» TO DO
Word for word, restate the lines from the start of the data below through the line containing "0.3, var=0.2, scale=60)".

» DATA LINES
* Start *

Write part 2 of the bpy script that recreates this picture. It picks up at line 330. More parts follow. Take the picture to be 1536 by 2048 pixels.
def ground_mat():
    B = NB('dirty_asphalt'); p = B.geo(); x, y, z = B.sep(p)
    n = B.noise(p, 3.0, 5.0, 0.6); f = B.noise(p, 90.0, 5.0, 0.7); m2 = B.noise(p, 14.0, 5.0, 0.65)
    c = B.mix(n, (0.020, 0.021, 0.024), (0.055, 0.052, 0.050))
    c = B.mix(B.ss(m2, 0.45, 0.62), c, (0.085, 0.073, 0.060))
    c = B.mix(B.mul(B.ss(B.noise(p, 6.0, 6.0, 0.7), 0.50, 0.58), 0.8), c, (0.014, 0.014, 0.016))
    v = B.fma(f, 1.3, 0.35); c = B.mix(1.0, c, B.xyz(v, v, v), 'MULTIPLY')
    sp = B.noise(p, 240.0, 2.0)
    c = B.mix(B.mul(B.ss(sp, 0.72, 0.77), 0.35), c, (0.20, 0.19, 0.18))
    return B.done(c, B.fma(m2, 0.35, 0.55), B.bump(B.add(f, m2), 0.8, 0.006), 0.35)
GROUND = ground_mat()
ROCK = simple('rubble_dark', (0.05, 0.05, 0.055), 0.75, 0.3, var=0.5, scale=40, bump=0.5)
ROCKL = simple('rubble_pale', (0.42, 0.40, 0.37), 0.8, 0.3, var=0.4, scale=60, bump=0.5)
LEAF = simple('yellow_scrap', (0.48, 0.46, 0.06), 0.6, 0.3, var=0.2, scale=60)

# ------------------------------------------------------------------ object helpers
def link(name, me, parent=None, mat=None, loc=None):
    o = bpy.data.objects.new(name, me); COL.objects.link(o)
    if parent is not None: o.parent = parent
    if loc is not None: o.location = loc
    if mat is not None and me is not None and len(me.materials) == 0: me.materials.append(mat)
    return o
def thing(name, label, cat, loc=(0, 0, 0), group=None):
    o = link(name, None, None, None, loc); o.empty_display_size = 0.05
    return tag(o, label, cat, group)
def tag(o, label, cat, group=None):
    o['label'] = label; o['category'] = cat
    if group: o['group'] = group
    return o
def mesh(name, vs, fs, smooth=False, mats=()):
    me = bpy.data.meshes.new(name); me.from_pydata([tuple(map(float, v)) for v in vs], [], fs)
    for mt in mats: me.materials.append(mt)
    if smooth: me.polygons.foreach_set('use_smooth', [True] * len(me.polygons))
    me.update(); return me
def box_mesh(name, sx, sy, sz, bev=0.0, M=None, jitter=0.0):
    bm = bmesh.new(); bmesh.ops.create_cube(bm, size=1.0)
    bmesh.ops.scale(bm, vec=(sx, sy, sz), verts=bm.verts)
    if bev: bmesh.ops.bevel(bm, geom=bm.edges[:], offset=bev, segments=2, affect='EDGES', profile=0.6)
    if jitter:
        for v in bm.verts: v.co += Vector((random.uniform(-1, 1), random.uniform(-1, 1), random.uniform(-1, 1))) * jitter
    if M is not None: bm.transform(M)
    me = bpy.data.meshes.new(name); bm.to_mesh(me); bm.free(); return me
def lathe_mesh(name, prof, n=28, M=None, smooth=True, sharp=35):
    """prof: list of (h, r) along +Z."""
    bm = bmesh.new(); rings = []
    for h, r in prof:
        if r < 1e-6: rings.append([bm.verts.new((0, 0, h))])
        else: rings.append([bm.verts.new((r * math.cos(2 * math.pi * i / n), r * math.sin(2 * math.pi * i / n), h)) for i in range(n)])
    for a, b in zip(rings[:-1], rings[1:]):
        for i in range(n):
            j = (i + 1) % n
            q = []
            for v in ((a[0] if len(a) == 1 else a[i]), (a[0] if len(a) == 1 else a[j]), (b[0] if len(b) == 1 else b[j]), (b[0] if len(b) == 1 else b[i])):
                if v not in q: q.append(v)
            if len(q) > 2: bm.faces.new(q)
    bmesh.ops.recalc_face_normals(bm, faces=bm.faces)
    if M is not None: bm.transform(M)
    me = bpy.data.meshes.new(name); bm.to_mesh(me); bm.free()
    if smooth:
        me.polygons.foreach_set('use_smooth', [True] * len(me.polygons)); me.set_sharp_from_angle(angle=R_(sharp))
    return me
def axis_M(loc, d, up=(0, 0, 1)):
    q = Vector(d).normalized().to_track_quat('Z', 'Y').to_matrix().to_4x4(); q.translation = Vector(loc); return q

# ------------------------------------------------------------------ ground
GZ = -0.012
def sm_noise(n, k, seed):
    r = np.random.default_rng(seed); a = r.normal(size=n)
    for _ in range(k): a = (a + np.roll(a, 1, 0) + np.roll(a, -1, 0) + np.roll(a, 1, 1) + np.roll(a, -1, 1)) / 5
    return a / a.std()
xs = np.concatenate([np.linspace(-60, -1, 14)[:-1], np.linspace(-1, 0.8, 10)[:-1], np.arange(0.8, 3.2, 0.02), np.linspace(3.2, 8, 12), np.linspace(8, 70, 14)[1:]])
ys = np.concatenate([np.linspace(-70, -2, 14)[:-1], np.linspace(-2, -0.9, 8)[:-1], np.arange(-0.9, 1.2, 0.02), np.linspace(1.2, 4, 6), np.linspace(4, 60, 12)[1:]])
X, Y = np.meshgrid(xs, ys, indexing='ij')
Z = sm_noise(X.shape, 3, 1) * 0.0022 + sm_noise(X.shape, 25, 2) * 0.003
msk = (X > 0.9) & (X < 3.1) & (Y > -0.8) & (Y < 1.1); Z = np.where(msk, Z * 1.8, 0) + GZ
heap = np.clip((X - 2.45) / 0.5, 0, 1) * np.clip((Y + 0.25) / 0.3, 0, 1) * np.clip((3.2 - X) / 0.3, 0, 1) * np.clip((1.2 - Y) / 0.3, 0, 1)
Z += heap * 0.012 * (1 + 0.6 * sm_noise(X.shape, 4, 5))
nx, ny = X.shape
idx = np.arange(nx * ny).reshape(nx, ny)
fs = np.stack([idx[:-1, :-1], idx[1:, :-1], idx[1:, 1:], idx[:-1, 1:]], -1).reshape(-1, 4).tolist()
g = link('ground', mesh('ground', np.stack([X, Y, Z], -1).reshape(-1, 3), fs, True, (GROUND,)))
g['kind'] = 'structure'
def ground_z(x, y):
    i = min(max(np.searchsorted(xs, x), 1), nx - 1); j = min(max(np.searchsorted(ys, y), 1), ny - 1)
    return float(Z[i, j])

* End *

» EXERCISE OUTPUT
Write part 2 of the bpy script that recreates this picture. It picks up at line 330. More parts follow. Take the picture to be 1536 by 2048 pixels.
def ground_mat():
    B = NB('dirty_asphalt'); p = B.geo(); x, y, z = B.sep(p)
    n = B.noise(p, 3.0, 5.0, 0.6); f = B.noise(p, 90.0, 5.0, 0.7); m2 = B.noise(p, 14.0, 5.0, 0.65)
    c = B.mix(n, (0.020, 0.021, 0.024), (0.055, 0.052, 0.050))
    c = B.mix(B.ss(m2, 0.45, 0.62), c, (0.085, 0.073, 0.060))
    c = B.mix(B.mul(B.ss(B.noise(p, 6.0, 6.0, 0.7), 0.50, 0.58), 0.8), c, (0.014, 0.014, 0.016))
    v = B.fma(f, 1.3, 0.35); c = B.mix(1.0, c, B.xyz(v, v, v), 'MULTIPLY')
    sp = B.noise(p, 240.0, 2.0)
    c = B.mix(B.mul(B.ss(sp, 0.72, 0.77), 0.35), c, (0.20, 0.19, 0.18))
    return B.done(c, B.fma(m2, 0.35, 0.55), B.bump(B.add(f, m2), 0.8, 0.006), 0.35)
GROUND = ground_mat()
ROCK = simple('rubble_dark', (0.05, 0.05, 0.055), 0.75, 0.3, var=0.5, scale=40, bump=0.5)
ROCKL = simple('rubble_pale', (0.42, 0.40, 0.37), 0.8, 0.3, var=0.4, scale=60, bump=0.5)
LEAF = simple('yellow_scrap', (0.48, 0.46, 0.06), 0.6, 0.3, var=0.2, scale=60)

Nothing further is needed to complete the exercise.